Tuesday, February 21, 2012

Ask RC: Is Social Security an old age insurance program?

No. While we are often encouraged to see it this way, the truth is that Social Security is a wealth transfer program, an entitlement program.  Money is taken from one person, and then given to another. To help us understand this it might be wise to go back to the beginning.

Social Security was a creation of FDR’s New Deal. On the income side it began with a payroll tax on employers, which was in turn matched by employees.  This money, however, was not set aside, invested, hidden under a mattress. No, it went right into the out-go side. A farmer can’t harvest his crop until after he grows it. With Social Security the aged harvested what they did not plant. My grandparent’s taxes, went, after Washington’s administrative cut, to checks written for their ancestors. The promise to them wasn’t that they would receive their savings back when they reached the appropriate age. Instead the federal government promised to tax the next generation, ad infinitum.

Washington showed its true colors when it, during the many years that it spent more money that it brought in, kept a budget for Social Security apart from the federal budget. When Social Security, because of the baby boom, began to run a surplus, Social Security’s income was brought into the federal budget. (Keep this in mind the next time someone suggests that for several years President Clinton ran a surplus. He did, in a manner of speaking. More money came in for several years than went out.  The promises to pay, however, far exceeded what was brought in. This would be as if I spent $5,000 on new furniture, while bringing in $3000. If my payments were delayed a year, and I spent only $2500 on my other expenses that month I could, though I shouldn’t, claim a surplus.)

That great big aardvark-in-a-python baby-boom bubble, however, is coming home to roost, as that generation approaches retirement. The cash they put in went to their parents, and to the annual budget. Washington did put IOU’s into a bank somewhere. Trouble is, what Washington means by IOU is, I Own You. That is, it is a promise to tax other people. Remember Washington has nothing that it did not first take from someone else.

Social Security has run headlong into three demographic walls. First is the baby boom already mentioned. Second is the pleasant reality that people are living much longer than they once did.  And thus, as in a Ponzi scheme, most Social Security recipients receive much more than they put in. Third, not needing actual children to care for them, thanks to the federal government, families radically decreased in size. And so we have fewer people paying for the needs of more people. Bankruptcy is inevitable.

What do we do? If push came to shove I would argue that we cannot accept Social Security. It is asking the state to take the wealth of others for our own gain. On the other hand, people were lead to believe, wrongly, that this was an old age insurance program. So I have no fervent beef with older people who depend on Social Security. I wish it were not so, but the greater wrong-doer here is the federal government.

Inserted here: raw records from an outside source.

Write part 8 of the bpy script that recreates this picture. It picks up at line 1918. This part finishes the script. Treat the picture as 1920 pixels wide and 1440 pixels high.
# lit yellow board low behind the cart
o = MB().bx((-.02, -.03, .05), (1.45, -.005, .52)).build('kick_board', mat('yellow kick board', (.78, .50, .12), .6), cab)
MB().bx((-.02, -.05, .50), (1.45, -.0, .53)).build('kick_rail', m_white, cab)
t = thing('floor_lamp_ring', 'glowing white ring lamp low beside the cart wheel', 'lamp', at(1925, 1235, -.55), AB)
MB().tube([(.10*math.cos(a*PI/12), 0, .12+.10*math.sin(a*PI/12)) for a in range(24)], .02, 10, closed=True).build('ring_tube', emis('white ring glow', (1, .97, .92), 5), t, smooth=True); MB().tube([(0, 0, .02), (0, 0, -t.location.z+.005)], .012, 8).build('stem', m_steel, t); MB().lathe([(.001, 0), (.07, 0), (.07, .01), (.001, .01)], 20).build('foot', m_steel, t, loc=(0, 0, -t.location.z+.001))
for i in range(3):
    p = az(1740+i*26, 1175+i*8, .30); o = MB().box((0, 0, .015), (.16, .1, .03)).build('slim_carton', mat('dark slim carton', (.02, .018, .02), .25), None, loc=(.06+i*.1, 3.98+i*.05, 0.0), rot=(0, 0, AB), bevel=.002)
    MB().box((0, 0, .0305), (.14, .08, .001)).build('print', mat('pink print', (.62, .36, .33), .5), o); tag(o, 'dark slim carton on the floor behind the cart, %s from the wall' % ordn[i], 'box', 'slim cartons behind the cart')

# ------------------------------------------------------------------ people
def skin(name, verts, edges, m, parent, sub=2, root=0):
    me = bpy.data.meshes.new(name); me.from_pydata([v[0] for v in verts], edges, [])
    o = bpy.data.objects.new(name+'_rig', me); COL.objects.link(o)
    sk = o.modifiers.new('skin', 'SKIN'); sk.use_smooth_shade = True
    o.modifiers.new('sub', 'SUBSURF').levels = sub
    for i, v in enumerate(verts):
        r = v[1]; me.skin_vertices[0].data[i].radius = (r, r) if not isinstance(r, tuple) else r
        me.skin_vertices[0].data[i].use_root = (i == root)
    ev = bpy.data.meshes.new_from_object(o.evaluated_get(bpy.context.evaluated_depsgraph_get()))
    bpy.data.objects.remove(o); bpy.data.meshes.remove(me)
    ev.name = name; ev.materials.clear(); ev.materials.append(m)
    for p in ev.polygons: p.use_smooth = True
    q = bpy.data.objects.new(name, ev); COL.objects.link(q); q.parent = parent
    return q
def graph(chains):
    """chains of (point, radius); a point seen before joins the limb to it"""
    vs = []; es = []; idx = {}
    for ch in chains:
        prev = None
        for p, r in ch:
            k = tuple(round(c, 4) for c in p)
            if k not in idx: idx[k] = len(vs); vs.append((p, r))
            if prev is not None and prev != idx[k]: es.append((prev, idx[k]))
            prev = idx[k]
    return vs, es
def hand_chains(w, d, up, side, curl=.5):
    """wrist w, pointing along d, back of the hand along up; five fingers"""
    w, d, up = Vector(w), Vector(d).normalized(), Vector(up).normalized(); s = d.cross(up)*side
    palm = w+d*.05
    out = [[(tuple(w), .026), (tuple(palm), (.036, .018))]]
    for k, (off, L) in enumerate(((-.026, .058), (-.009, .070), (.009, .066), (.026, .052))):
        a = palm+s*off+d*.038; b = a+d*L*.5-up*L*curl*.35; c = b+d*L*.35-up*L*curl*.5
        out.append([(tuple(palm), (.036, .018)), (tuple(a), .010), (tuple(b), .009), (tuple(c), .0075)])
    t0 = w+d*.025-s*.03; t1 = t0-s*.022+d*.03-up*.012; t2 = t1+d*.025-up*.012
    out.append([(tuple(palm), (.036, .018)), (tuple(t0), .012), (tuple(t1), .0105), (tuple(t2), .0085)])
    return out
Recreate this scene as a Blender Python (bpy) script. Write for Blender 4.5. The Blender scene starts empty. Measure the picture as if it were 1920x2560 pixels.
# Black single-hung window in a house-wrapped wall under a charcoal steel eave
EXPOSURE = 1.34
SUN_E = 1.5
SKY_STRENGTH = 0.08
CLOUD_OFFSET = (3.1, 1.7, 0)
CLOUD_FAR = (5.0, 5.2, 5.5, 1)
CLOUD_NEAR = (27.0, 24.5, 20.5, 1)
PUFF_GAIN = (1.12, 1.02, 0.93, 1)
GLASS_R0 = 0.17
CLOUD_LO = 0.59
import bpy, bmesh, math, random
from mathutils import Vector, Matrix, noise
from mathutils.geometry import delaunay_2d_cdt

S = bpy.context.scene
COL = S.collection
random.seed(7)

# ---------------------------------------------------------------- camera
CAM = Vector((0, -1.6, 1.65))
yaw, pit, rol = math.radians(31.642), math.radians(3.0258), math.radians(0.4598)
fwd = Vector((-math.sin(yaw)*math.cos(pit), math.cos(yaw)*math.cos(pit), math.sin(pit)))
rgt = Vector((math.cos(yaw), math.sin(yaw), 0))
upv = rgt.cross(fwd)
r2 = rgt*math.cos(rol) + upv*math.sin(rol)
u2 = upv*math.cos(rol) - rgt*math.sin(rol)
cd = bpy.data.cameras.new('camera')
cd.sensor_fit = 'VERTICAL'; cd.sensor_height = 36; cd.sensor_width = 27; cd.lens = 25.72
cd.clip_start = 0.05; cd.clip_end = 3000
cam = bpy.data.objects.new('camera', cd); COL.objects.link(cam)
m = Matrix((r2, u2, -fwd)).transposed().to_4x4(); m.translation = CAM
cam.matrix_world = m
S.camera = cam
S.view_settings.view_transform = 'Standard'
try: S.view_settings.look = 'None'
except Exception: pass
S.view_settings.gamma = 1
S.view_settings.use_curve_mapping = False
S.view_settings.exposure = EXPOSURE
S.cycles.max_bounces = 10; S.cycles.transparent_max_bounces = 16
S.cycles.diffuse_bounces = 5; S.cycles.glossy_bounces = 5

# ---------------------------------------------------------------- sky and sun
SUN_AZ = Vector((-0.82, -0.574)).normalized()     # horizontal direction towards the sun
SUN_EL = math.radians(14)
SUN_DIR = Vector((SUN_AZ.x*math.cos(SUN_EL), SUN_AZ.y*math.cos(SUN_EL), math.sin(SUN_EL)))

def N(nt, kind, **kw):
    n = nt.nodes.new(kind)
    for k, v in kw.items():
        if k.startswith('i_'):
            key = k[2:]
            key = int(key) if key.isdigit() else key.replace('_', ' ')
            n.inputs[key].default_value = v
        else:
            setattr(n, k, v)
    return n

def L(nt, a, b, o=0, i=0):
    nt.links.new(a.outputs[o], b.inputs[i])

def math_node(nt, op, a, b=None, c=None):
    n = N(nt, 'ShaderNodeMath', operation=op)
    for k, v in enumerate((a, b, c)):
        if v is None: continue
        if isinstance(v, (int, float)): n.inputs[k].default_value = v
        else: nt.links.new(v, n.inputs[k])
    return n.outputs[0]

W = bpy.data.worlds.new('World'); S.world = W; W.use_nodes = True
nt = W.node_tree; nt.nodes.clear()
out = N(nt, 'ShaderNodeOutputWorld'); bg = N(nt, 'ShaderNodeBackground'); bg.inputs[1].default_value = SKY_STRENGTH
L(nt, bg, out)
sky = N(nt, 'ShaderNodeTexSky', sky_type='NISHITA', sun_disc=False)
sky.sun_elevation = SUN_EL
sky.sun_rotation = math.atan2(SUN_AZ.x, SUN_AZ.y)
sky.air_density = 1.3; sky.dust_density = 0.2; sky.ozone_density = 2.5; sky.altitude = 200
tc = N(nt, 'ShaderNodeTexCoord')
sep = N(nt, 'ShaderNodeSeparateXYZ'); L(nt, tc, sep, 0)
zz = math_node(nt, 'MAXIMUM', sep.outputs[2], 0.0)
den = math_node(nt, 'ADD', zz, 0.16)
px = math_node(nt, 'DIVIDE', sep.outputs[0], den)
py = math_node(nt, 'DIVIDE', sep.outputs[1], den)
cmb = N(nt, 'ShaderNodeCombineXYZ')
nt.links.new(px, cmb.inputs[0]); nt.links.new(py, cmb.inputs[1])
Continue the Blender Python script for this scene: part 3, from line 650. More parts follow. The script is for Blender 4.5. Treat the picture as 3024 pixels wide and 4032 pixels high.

If you are relatively young, however, you will not have to wrestle with the moral dilemma over whether to take Social Security. It won’t be there for you. When politicians insist that they will protect Social Security what they really mean is, “We’re going to keep taking your money, but we won’t have any to pay out to you.” No one ever wants to be in a position where they must trust Washington for anything. It is no insurance program. It’s a shakedown. Plan on being taken, but do not plan to receive. The Bible calls this going the extra mile, turning the other cheek. It’s what homeschoolers do every year, paying school taxes for schools they don’t use. The God of heaven and earth sees. And He, not Washington, it is who gives us our daily bread.

2 comments:

WhiteStone said...

Pretty tough reading. But pretty truthful. And with last year's HUGE govt spending, we're worse by far than we ever in our worst dreams expected to be, in terms of the tax burden now placed on our children and grand children. People don't want to see it, but it's there in plain view.

Anonymous said...

It was curious, as I was reading this, to think back to the 2008 presidential election where the Republicans were at the same time accusing President Obama of wanting to "redistribute wealth," all while advocating new social security plans, whereas social security is government redistribution of wealth, pure and simple.